=== Recorded information ===
==*==

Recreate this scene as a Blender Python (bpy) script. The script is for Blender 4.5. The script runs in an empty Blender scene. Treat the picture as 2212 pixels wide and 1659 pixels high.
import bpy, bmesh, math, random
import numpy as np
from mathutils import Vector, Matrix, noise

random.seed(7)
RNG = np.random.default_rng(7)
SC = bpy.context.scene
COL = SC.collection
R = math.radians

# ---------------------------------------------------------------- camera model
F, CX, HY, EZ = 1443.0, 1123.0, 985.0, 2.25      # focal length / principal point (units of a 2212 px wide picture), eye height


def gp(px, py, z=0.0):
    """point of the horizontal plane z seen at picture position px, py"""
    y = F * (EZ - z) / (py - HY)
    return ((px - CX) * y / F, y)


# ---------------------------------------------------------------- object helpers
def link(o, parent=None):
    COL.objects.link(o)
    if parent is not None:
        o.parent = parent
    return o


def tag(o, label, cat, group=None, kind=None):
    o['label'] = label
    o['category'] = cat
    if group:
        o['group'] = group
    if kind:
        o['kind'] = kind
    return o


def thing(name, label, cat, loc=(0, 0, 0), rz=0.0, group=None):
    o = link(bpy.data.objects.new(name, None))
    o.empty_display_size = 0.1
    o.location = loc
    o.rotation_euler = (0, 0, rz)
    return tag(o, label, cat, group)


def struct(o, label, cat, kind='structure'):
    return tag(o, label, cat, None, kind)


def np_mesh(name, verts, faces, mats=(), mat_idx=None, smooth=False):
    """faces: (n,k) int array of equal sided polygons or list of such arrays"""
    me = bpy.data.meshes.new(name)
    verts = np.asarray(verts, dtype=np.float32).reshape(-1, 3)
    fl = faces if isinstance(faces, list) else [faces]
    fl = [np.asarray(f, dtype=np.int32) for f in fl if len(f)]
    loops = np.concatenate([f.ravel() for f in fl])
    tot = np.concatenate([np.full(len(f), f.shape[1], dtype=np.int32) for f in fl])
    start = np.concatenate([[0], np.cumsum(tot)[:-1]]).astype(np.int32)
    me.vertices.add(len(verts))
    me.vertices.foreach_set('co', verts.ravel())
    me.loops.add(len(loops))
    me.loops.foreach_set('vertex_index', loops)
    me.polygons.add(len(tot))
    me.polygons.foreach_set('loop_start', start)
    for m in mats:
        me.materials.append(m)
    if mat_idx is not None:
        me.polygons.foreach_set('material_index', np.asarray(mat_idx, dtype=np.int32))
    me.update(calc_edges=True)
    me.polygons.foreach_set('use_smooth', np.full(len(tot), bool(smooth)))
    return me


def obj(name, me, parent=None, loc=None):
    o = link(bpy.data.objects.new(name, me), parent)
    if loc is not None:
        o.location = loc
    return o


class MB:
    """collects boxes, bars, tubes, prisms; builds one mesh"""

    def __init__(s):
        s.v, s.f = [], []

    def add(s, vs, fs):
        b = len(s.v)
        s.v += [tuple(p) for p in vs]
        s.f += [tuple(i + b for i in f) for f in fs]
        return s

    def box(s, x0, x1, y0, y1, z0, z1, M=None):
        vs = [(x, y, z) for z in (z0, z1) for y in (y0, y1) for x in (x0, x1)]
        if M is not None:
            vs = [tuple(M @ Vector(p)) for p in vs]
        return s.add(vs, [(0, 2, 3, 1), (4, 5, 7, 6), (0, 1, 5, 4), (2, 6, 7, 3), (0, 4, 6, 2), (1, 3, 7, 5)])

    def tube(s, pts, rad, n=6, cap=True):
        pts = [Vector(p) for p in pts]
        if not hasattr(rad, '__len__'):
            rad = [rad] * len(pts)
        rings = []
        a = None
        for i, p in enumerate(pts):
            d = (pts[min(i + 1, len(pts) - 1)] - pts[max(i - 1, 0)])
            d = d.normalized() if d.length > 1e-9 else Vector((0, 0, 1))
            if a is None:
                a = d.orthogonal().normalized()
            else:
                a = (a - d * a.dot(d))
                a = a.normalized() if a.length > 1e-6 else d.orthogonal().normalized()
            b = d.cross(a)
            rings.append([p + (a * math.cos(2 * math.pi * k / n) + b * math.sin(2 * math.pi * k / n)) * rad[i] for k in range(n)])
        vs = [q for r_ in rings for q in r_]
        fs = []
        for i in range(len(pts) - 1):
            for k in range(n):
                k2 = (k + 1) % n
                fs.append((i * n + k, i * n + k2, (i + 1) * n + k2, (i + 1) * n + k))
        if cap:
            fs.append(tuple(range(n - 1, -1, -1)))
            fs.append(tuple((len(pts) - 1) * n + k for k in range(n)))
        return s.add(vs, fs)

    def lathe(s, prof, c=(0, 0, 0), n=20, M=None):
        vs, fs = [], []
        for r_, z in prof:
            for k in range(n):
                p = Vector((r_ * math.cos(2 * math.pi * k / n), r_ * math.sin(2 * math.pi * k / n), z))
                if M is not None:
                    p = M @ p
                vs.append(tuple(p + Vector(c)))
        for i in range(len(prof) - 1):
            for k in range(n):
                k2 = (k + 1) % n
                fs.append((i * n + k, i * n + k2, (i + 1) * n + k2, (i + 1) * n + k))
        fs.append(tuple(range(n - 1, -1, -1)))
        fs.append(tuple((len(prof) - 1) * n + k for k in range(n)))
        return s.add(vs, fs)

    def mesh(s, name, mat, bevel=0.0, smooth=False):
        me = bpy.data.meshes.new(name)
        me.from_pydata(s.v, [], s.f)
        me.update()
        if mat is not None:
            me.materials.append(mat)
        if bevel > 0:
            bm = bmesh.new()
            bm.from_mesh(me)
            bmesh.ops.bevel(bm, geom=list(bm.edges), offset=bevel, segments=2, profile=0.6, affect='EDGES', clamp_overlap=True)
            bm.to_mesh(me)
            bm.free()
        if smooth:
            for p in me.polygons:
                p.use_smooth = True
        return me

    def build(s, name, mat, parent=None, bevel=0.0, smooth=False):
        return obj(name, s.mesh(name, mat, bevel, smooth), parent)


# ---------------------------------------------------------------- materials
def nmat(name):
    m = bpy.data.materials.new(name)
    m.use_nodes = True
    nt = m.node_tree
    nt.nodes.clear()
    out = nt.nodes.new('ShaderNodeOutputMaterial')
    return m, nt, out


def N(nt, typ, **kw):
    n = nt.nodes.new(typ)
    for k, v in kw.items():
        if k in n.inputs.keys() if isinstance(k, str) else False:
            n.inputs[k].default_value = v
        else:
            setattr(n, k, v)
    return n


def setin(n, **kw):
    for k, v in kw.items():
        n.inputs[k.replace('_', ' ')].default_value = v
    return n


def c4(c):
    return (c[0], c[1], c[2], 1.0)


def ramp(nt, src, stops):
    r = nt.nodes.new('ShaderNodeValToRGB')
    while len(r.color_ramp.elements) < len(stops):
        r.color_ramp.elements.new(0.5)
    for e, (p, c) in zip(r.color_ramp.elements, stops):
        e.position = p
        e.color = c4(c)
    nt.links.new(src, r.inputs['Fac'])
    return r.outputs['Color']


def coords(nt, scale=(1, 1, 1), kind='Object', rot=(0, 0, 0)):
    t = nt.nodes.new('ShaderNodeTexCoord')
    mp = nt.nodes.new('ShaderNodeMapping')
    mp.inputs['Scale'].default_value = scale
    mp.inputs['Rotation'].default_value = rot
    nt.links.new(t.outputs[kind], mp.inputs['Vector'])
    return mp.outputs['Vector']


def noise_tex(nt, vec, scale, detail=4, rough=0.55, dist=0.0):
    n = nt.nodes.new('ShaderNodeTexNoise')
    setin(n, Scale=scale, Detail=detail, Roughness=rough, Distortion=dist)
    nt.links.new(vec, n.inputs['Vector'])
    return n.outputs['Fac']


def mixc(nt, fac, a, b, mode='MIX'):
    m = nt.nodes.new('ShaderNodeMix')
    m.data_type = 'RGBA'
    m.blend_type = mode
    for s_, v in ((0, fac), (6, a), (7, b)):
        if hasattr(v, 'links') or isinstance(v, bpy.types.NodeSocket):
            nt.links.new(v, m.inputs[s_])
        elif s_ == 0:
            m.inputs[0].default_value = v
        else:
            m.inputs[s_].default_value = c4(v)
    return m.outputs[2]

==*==

=== Requirement ===
What you return should be the lines from the start of the data through the line with "return ((px - CX) * y / F, y)", quoted exactly and nothing more.

=== Problem solution ===
Recreate this scene as a Blender Python (bpy) script. The script is for Blender 4.5. The script runs in an empty Blender scene. Treat the picture as 2212 pixels wide and 1659 pixels high.
import bpy, bmesh, math, random
import numpy as np
from mathutils import Vector, Matrix, noise

random.seed(7)
RNG = np.random.default_rng(7)
SC = bpy.context.scene
COL = SC.collection
R = math.radians

# ---------------------------------------------------------------- camera model
F, CX, HY, EZ = 1443.0, 1123.0, 985.0, 2.25      # focal length / principal point (units of a 2212 px wide picture), eye height


def gp(px, py, z=0.0):
    """point of the horizontal plane z seen at picture position px, py"""
    y = F * (EZ - z) / (py - HY)
    return ((px - CX) * y / F, y)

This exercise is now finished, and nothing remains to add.